##### DATASET EXTRACT #####
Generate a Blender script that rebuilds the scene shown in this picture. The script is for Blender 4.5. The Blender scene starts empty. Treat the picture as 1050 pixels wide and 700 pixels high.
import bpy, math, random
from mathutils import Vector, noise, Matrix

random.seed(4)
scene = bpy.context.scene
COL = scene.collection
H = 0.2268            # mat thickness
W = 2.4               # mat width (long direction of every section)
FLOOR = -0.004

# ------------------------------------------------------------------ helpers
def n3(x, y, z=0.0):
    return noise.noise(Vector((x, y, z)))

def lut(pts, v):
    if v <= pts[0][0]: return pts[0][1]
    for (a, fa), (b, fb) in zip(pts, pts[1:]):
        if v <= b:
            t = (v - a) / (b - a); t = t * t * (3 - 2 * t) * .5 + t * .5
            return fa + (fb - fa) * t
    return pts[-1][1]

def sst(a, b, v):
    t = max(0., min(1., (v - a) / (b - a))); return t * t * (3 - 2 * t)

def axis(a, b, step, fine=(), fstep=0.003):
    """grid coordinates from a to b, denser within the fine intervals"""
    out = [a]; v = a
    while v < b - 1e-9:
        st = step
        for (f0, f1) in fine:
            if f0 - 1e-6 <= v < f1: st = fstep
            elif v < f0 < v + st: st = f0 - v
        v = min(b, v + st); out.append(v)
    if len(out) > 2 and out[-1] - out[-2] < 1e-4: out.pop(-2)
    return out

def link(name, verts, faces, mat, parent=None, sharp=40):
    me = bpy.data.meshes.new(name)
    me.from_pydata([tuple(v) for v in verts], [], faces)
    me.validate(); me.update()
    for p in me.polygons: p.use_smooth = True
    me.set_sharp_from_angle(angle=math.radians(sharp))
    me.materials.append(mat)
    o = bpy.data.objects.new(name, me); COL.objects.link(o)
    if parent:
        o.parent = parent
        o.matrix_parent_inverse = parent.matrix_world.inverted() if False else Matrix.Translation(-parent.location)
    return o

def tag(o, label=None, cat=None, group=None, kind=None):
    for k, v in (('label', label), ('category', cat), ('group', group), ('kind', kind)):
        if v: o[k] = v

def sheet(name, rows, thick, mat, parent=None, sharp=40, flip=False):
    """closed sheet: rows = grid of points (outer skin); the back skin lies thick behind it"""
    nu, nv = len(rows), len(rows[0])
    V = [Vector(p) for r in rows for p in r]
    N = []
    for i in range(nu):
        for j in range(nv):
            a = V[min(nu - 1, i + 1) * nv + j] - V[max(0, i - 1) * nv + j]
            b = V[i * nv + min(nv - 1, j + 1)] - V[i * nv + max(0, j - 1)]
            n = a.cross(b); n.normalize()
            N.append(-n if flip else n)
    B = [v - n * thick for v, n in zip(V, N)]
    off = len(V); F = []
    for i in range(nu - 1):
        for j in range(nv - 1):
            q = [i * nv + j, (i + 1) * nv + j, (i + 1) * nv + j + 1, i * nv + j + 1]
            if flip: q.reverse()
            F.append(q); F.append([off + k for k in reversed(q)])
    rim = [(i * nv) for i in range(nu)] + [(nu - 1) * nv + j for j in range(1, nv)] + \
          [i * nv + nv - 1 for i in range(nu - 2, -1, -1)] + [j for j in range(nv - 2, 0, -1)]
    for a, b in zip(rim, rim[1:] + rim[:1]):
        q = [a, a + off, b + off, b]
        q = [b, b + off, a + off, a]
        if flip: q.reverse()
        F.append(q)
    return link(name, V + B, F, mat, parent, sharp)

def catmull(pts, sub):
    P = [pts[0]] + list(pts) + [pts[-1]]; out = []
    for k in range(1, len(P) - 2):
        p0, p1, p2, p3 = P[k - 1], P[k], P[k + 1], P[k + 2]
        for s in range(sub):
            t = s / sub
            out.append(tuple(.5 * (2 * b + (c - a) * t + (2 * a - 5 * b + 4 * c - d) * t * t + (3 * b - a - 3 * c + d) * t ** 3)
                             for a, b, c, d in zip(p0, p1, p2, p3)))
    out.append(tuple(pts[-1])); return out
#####
(WHAT TO PRODUCE): Reproduce the data shown above exactly.

(OUTPUT FOR THIS EXERCISE):
Generate a Blender script that rebuilds the scene shown in this picture. The script is for Blender 4.5. The Blender scene starts empty. Treat the picture as 1050 pixels wide and 700 pixels high.
import bpy, math, random
from mathutils import Vector, noise, Matrix

random.seed(4)
scene = bpy.context.scene
COL = scene.collection
H = 0.2268            # mat thickness
W = 2.4               # mat width (long direction of every section)
FLOOR = -0.004

# ------------------------------------------------------------------ helpers
def n3(x, y, z=0.0):
    return noise.noise(Vector((x, y, z)))

def lut(pts, v):
    if v <= pts[0][0]: return pts[0][1]
    for (a, fa), (b, fb) in zip(pts, pts[1:]):
        if v <= b:
            t = (v - a) / (b - a); t = t * t * (3 - 2 * t) * .5 + t * .5
            return fa + (fb - fa) * t
    return pts[-1][1]

def sst(a, b, v):
    t = max(0., min(1., (v - a) / (b - a))); return t * t * (3 - 2 * t)

def axis(a, b, step, fine=(), fstep=0.003):
    """grid coordinates from a to b, denser within the fine intervals"""
    out = [a]; v = a
    while v < b - 1e-9:
        st = step
        for (f0, f1) in fine:
            if f0 - 1e-6 <= v < f1: st = fstep
            elif v < f0 < v + st: st = f0 - v
        v = min(b, v + st); out.append(v)
    if len(out) > 2 and out[-1] - out[-2] < 1e-4: out.pop(-2)
    return out

def link(name, verts, faces, mat, parent=None, sharp=40):
    me = bpy.data.meshes.new(name)
    me.from_pydata([tuple(v) for v in verts], [], faces)
    me.validate(); me.update()
    for p in me.polygons: p.use_smooth = True
    me.set_sharp_from_angle(angle=math.radians(sharp))
    me.materials.append(mat)
    o = bpy.data.objects.new(name, me); COL.objects.link(o)
    if parent:
        o.parent = parent
        o.matrix_parent_inverse = parent.matrix_world.inverted() if False else Matrix.Translation(-parent.location)
    return o

def tag(o, label=None, cat=None, group=None, kind=None):
    for k, v in (('label', label), ('category', cat), ('group', group), ('kind', kind)):
        if v: o[k] = v

def sheet(name, rows, thick, mat, parent=None, sharp=40, flip=False):
    """closed sheet: rows = grid of points (outer skin); the back skin lies thick behind it"""
    nu, nv = len(rows), len(rows[0])
    V = [Vector(p) for r in rows for p in r]
    N = []
    for i in range(nu):
        for j in range(nv):
            a = V[min(nu - 1, i + 1) * nv + j] - V[max(0, i - 1) * nv + j]
            b = V[i * nv + min(nv - 1, j + 1)] - V[i * nv + max(0, j - 1)]
            n = a.cross(b); n.normalize()
            N.append(-n if flip else n)
    B = [v - n * thick for v, n in zip(V, N)]
    off = len(V); F = []
    for i in range(nu - 1):
        for j in range(nv - 1):
            q = [i * nv + j, (i + 1) * nv + j, (i + 1) * nv + j + 1, i * nv + j + 1]
            if flip: q.reverse()
            F.append(q); F.append([off + k for k in reversed(q)])
    rim = [(i * nv) for i in range(nu)] + [(nu - 1) * nv + j for j in range(1, nv)] + \
          [i * nv + nv - 1 for i in range(nu - 2, -1, -1)] + [j for j in range(nv - 2, 0, -1)]
    for a, b in zip(rim, rim[1:] + rim[:1]):
        q = [a, a + off, b + off, b]
        q = [b, b + off, a + off, a]
        if flip: q.reverse()
        F.append(q)
    return link(name, V + B, F, mat, parent, sharp)

def catmull(pts, sub):
    P = [pts[0]] + list(pts) + [pts[-1]]; out = []
    for k in range(1, len(P) - 2):
        p0, p1, p2, p3 = P[k - 1], P[k], P[k + 1], P[k + 2]
        for s in range(sub):
            t = s / sub
            out.append(tuple(.5 * (2 * b + (c - a) * t + (2 * a - 5 * b + 4 * c - d) * t * t + (3 * b - a - 3 * c + d) * t ** 3)
                             for a, b, c, d in zip(p0, p1, p2, p3)))
    out.append(tuple(pts[-1])); return out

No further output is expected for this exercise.